Arkansas Greens Will Sue Over Definition of “Political Party”

The Arkansas Green Party held a statewide meeting July 18-19 and decided to sue the state over its definition of “political party”. The party was removed from the ballot in November 2008 because it polled under 3% for president. However, it polled over 20% for U.S. Senate, and its three U.S. House candidates averaged over 19%.

The Green Party of Arkansas is the first party, in any state, since the beginning of ballot access laws in 1889, to have ever elected a state legislator while the state was simultaneously removing it from the ballot.

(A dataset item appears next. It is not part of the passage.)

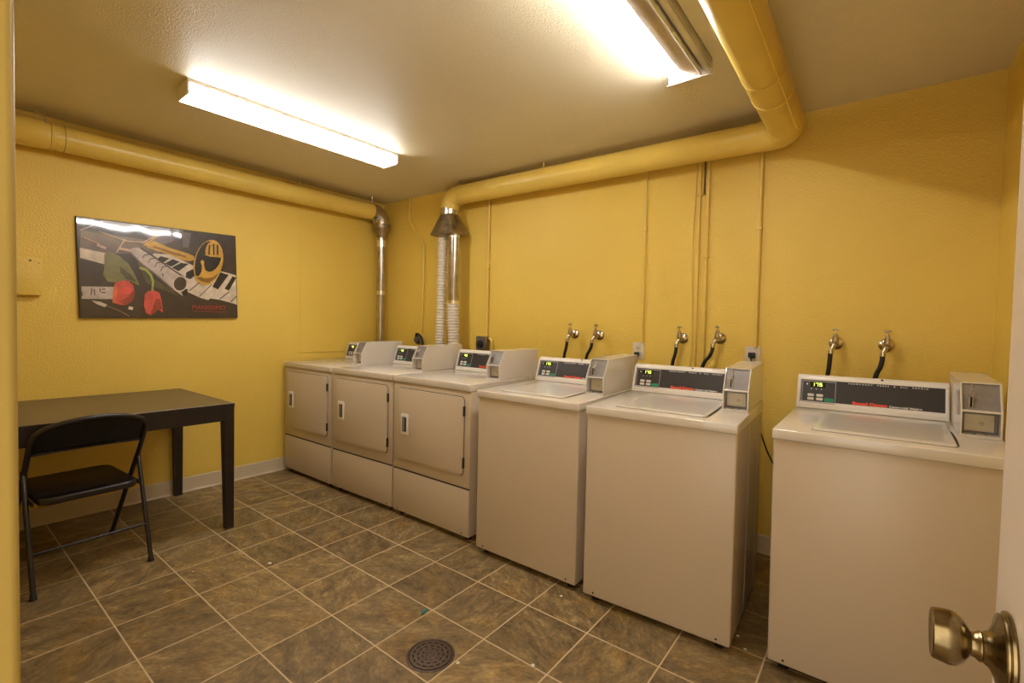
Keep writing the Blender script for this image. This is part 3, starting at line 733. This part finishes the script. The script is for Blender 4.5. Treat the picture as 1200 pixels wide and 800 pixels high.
# square dryer receptacle
r = thing('dryer_receptacle', 'square grey dryer receptacle box between the hoses and the first faucet', 'outlet', (1.378, 0, 1.122))
bm = bmesh.new(); box(bm, -.056, .056, -.045, 0, -.058, .058, .004, 2); obj('receptacle_box', bm, M['galv_dull'], r)
bm = bmesh.new(); box(bm, -.050, .050, -.049, -.044, -.052, .052, .002, 1); obj('receptacle_cover', bm, M['grey_plastic'], r)
bm = bmesh.new(); lathe(bm, [(0, .030), (.018, .029), (.022, .022)], (-.004, -.048, -.006), (0, -1, 0), 20); box(bm, .002, .014, -.074, -.066, -.030, .022, .002, 1); obj('plug_body', bm, M['rubber'], r)
bm = bmesh.new(); tube(bm, smooth_path([(.062, -.012, .045), (.088, -.013, .020), (.096, -.013, -.02), (.092, -.013, -.10)], 6), .011, 10); obj('flexible_conduit', bm, M['conduit'], r)

# ---------------------------------------------------------------- ceiling lights
r = thing('ceiling_light', 'long wrapped fluorescent ceiling light, fully lit, toward the left wall', 'ceiling light', (1.175, -1.494, H), (0, 0, -.028))
LH = .637; HW = .083
bm = bmesh.new(); box(bm, -HW+.004, HW-.004, -LH, LH, -.012, -.0005, .001, 1); obj('light_housing', bm, M['white_metal'], r)
for s in (-1, 1):
    bm = bmesh.new(); prism(bm, [(-HW, -.0005), (-HW, -.070), (-HW+.003, -.073), (HW-.003, -.073), (HW, -.070), (HW, -.0005)], 'y', s*LH-.004, s*LH+.004, .001, 1); obj('end_cap', bm, M['white_metal'], r)
bm = bmesh.new(); prism(bm, [(-HW+.003, -.013), (-HW+.003, -.058), (-HW+.014, -.070), (HW-.014, -.070), (HW-.003, -.058), (HW-.003, -.013)], 'y', -LH+.005, LH-.005); obj('light_diffuser', bm, M['lamp_lens'], r)
for s in (-1, 1):
    bm = bmesh.new(); box(bm, s*HW-.002, s*HW+.002, -LH, LH, -.018 if s > 0 else -.063, -.0005, .0008, 1); obj('side_rail', bm, M['white_metal'], r)  # left rail deepened on the unseen side to block light toward the duct

r = thing('ceiling_light', 'open two-tube fluorescent ceiling light with one tube burnt out, beside the crossing duct', 'ceiling light', (3.268, -1.465, H), (0, 0, -.010))
W2_ = .096
bm = bmesh.new(); box(bm, -W2_, W2_, -LH, LH, -.010, -.0005, .001, 1)
box(bm, W2_-.003, W2_, -LH, LH, -.040, -.0005, .0005, 1); obj('light_housing', bm, M['reflector'], r)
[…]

The U.S. Supreme Court has said repeatedly that the purpose of ballot access laws is to keep candidates and parties off the ballot if those candidate or parties lack a modicum of support. “Modicum” is defined to be “a small amount.” It is absurd for Arkansas, or any state, to say that a party that just elected a state legislator, and polled over 20% of the statewide vote, lacks a modicum of support.

There have been very few federal precedents over any state’s definition of “political party.”


Comments

Arkansas Greens Will Sue Over Definition of “Political Party” — No Comments

  1. The armies of MORON lawyers doing ballot access cases (and the party hack Supremes) can NOT detect that —

    Every election is NEW and has ZERO to do with any prior election.

    EQUAL ballot access test(s) for ALL candidates for the same office in the same area — i.e. separate tests are NOT equal.